Semi-Supervised Semantic Segmentation via Adaptive Equalization Learning (2110.05474v1)

Abstract: Due to the limited and even imbalanced data, semi-supervised semantic segmentation tends to have poor performance on some certain categories, e.g., tailed categories in Cityscapes dataset which exhibits a long-tailed label distribution. Existing approaches almost all neglect this problem, and treat categories equally. Some popular approaches such as consistency regularization or pseudo-labeling may even harm the learning of under-performing categories, that the predictions or pseudo labels of these categories could be too inaccurate to guide the learning on the unlabeled data. In this paper, we look into this problem, and propose a novel framework for semi-supervised semantic segmentation, named adaptive equalization learning (AEL). AEL adaptively balances the training of well and badly performed categories, with a confidence bank to dynamically track category-wise performance during training. The confidence bank is leveraged as an indicator to tilt training towards under-performing categories, instantiated in three strategies: 1) adaptive Copy-Paste and CutMix data augmentation approaches which give more chance for under-performing categories to be copied or cut; 2) an adaptive data sampling approach to encourage pixels from under-performing category to be sampled; 3) a simple yet effective re-weighting method to alleviate the training noise raised by pseudo-labeling. Experimentally, AEL outperforms the state-of-the-art methods by a large margin on the Cityscapes and Pascal VOC benchmarks under various data partition protocols. Code is available at https://github.com/hzhupku/SemiSeg-AEL

Insights into Adaptive Equalization Learning for Semi-Supervised Semantic Segmentation

The paper "Semi-Supervised Semantic Segmentation via Adaptive Equalization Learning" introduces a framework aimed at enhancing the performance of semi-supervised semantic segmentation under conditions of data imbalance, particularly in datasets exhibiting a long-tailed label distribution like Cityscapes. The proposed Adaptive Equalization Learning (AEL) framework seeks to address the challenges posed by such imbalances by introducing strategies that focus on under-represented and under-performing categories, providing a comprehensive approach to improving segmentation results using both labeled and unlabeled data.

Core Contributions

The authors identify a critical issue in semi-supervised semantic segmentation, where datasets tend to be imbalanced regarding the distribution of categories. This imbalance is problematic in training scenarios that rely heavily on pseudo-labeling and consistency regularization, potentially leading to degradation in learning effectiveness for under-represented classes.

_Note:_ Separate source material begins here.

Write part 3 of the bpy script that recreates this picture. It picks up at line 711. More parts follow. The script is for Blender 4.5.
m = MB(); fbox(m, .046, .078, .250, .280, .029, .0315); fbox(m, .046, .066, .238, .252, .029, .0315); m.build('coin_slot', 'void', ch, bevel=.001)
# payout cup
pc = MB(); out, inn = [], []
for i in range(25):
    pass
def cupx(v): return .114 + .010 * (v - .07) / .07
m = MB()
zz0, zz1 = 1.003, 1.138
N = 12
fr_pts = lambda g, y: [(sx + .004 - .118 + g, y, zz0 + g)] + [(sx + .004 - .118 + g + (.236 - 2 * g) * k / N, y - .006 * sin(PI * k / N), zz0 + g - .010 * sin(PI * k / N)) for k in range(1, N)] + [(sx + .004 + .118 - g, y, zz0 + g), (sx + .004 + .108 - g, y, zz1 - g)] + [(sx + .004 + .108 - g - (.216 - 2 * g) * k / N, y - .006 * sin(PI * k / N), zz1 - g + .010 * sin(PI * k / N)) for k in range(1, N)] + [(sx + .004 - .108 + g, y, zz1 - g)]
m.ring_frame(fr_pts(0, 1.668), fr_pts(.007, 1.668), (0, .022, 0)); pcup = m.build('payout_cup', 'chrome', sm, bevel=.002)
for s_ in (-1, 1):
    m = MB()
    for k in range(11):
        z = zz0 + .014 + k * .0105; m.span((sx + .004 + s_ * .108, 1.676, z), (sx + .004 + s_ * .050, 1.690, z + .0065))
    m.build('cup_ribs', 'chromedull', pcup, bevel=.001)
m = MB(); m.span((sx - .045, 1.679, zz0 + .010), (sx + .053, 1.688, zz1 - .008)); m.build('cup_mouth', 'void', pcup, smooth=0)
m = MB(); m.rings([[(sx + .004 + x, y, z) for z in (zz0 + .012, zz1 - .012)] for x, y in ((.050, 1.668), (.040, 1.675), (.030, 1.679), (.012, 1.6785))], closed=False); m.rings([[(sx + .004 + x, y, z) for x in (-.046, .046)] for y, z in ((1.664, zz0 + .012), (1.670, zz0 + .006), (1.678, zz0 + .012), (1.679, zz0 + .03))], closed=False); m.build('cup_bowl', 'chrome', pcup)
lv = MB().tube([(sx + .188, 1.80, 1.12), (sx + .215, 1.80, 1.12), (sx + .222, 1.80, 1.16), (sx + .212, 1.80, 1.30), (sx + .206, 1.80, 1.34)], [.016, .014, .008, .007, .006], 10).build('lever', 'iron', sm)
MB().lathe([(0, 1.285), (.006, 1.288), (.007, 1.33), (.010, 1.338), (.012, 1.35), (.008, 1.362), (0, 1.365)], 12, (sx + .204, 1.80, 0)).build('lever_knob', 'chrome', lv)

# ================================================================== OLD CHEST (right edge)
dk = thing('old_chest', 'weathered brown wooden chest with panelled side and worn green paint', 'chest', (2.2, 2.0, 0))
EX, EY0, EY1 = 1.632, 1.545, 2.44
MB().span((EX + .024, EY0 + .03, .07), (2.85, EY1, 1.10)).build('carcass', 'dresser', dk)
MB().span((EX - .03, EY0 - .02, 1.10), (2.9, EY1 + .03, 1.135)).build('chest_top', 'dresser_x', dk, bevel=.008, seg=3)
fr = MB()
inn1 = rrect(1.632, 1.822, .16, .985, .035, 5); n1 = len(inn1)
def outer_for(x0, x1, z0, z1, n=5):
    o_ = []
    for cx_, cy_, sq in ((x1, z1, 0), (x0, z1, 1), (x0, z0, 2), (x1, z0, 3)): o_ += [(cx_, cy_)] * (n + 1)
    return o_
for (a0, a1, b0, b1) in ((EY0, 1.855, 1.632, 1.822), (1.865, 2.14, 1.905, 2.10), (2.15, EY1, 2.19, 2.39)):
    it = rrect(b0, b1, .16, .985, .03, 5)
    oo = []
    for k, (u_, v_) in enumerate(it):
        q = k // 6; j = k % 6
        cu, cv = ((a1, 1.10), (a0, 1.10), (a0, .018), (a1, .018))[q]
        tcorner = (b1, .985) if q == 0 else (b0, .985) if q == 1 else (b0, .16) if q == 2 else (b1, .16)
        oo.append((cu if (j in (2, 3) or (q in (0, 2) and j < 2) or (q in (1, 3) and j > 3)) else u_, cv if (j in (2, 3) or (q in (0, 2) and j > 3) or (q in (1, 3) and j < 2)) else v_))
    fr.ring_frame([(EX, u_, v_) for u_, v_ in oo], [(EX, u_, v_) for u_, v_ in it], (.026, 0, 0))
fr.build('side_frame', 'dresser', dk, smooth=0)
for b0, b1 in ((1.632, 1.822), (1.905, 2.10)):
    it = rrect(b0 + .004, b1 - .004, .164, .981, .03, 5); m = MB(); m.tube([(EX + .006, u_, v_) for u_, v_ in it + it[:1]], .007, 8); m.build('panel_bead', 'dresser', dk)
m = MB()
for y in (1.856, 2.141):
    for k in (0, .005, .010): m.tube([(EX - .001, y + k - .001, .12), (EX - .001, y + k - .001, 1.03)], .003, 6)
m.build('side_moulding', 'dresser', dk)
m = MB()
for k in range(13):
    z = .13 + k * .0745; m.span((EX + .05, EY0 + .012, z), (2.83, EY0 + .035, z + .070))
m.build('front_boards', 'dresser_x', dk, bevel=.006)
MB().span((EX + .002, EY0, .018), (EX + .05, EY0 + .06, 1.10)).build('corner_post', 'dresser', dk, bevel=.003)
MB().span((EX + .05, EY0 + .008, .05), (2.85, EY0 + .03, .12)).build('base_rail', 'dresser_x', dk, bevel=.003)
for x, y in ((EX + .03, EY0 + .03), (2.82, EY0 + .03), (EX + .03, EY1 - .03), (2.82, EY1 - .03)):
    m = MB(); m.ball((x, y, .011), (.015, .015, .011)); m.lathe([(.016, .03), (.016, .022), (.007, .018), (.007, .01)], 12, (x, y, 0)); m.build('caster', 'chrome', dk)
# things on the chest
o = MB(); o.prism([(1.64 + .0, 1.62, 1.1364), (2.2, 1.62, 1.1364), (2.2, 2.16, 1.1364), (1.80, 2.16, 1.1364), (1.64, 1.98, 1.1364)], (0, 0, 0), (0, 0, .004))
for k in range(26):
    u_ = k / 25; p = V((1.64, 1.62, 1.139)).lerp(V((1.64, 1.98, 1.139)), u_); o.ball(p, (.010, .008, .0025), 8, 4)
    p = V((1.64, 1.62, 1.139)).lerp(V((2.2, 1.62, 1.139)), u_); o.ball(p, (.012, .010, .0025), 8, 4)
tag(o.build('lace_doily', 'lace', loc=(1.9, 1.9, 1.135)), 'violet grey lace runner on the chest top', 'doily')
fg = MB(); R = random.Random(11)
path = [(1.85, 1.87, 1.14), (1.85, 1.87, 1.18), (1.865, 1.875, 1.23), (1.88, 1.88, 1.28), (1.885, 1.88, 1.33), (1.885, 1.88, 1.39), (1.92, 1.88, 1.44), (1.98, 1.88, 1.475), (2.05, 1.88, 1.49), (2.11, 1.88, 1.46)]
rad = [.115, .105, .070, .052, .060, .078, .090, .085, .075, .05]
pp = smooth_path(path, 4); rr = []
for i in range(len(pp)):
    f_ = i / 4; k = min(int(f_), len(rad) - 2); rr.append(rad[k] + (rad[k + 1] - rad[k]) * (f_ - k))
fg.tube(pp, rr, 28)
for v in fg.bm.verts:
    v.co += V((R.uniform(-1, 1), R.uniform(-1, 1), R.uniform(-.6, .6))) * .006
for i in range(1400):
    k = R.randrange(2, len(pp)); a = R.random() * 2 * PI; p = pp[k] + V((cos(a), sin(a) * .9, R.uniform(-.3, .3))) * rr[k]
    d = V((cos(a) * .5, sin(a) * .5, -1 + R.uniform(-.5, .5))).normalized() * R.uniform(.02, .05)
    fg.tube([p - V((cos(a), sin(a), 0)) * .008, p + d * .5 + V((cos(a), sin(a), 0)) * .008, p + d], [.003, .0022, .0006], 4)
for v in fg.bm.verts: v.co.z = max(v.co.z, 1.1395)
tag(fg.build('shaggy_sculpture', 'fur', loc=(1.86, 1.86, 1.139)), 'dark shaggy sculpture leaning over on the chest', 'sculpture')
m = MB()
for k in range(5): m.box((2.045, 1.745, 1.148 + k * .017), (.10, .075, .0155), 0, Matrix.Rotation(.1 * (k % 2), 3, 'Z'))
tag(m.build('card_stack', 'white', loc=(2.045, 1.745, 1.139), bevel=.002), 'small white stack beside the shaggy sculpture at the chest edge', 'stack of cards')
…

To remediate this, the paper makes several key contributions:

1. Confidence Bank: This component records category-wise performance dynamically during training and aids in identifying under-performing categories without explicit class frequency information. It informs the other components of AEL by providing a real-time performance metric for each category, improving the model's focus dynamically.
2. Adaptive Data Augmentation: Two novel data augmentation techniques—Adaptive CutMix and Adaptive Copy-Paste—are introduced. These methods intelligently increase the presence of under-performing categories during training. This aspect challenges previous approaches, demonstrating that well-planned augmentation strategies can ameliorate the segmentation bias common in imbalanced datasets.
3. Adaptive Equalization Sampling: This strategy selectively samples more pixels from the under-performing categories based on the confidence scores, ensuring these categories are better represented in the training phase.
4. Dynamic Re-Weighting: By applying this strategic re-weighting method to the learning process, noise from erroneous pseudo-labeling is alleviated, enabling smoother learning curves for less represented classes.

Experimental Evaluation

The experimental setup demonstrates the effectiveness of the proposed AEL framework on the Cityscapes and PASCAL VOC 2012 benchmarks, surpassing existing state-of-the-art results. For instance, on the Cityscapes dataset, AEL achieved mIoU improvements of up to 16.39 percentage points over supervised baselines under reduced data partitions. This significant performance lift highlights AEL's potential in enhancing learning for categories traditionally underserved due to data availability constraints.

Additionally, the experiments extend to a full dataset scenario using Cityscapes coarse data as unlabeled input, revealing that AEL effectively improves even when ample labeled data is present, suggesting robustness to various semi-supervised setups.

Implications and Future Research Directions

The implications of AEL are twofold. Practically, it enables more effective utilization of available annotated datasets while minimizing annotation efforts, critical in real-world applications where data labelling is costly. Theoretically, it pushes the boundary on approaches to handling class imbalance in semi-supervised setups, a persistent issue across various machine learning domains.

Future research can explore further refinements to the confidence bank mechanism to increase its adaptability and precision. Investigating how AEL interacts with different backbone architectures or larger, more diverse datasets such as ADE20K may provide additional insights into its generalizability. Moreover, exploring the integration of AEL techniques into fully supervised learning could yield innovative strategies to handle ever-present class imbalance issues.